The class may not start until January, but Hayley can hardly wait.

“I’m definitely excited,” Hayley said. “It’s definitely going to be nice to get out of school an hour early, and I feel like it will help me with school overall.”

Work Experience is a class at FHC that allows students who are working to either leave school an hour earlier or come an hour later so that they can work. To take the class, you must log at least ten hours of work a week and have taken or be taking a business class.

Hayley said many others found the class extremely helpful and enjoyable.

“I’ve had friends who have done it in the past,” Hayley said, “[like] upperclassmen who I have been friends with. It seems like it really helps lighten the load of work.”

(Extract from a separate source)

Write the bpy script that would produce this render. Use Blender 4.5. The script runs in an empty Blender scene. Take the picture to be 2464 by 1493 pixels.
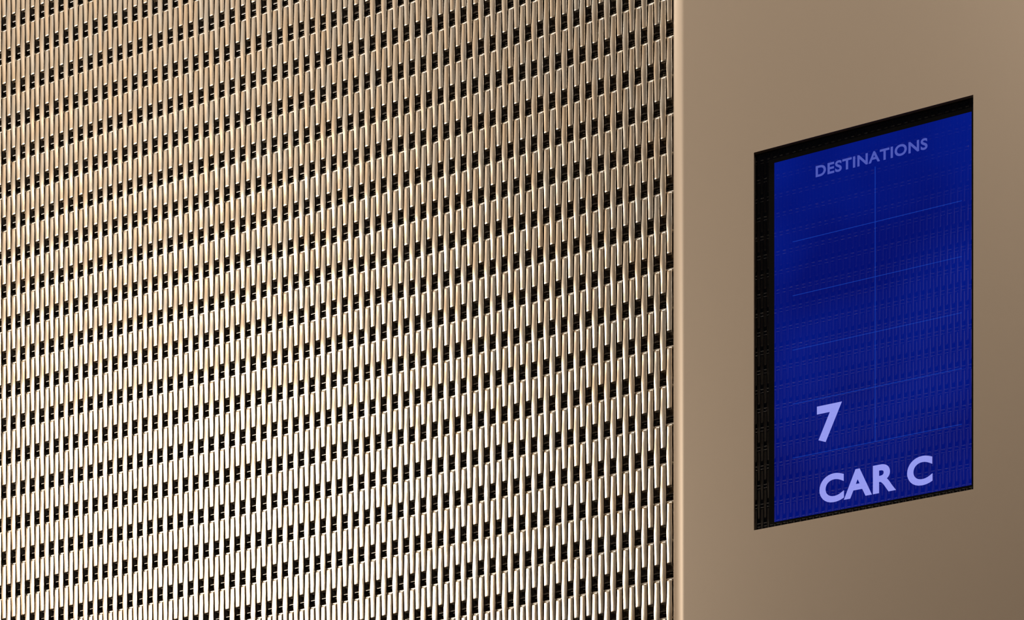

Hayley doesn’t believe that there are any negatives to taking Work Experience, but counselor Kyle Perkins sees both sides.

“It gets students some real work experience,” Perkins said. “It allows them to start building relationships with businesses and organizations or continue to cultivate those that they already have. It also allows them to make some money. I’d say the cons are that they sometimes miss out on a few things because work experience is typically scheduled for their sixth hour of the day. So they leave and miss out on assemblies or other school events.”

If Work Experience isn’t exactly what you’re looking for though, there is another option very similar to it.

“There are actually two classes,” Perkins said. “There’s Work Experience and Cooperative Education (CO-OP). Work experience counts for one class here, so a half credit. You need an average of 10 hours a week and have to have taken or be taking a business related course. And then there’s CO-OP, which counts for two classes here so it’s a one point credit. You have to average fifteen work hours a week and be currently taking a business-related course. So slight differences.”

So as crazy as school may get for Hayley, she has next semester to look forward to when she’ll get to make a little extra money while also taking some of the many pressures of high school off her shoulders.

“I think it will give me some extra time to get homework done and get my life more organized,” Hayley said. “Because it does get really busy when I’m working and doing school and everything else that is required to be a teenager.”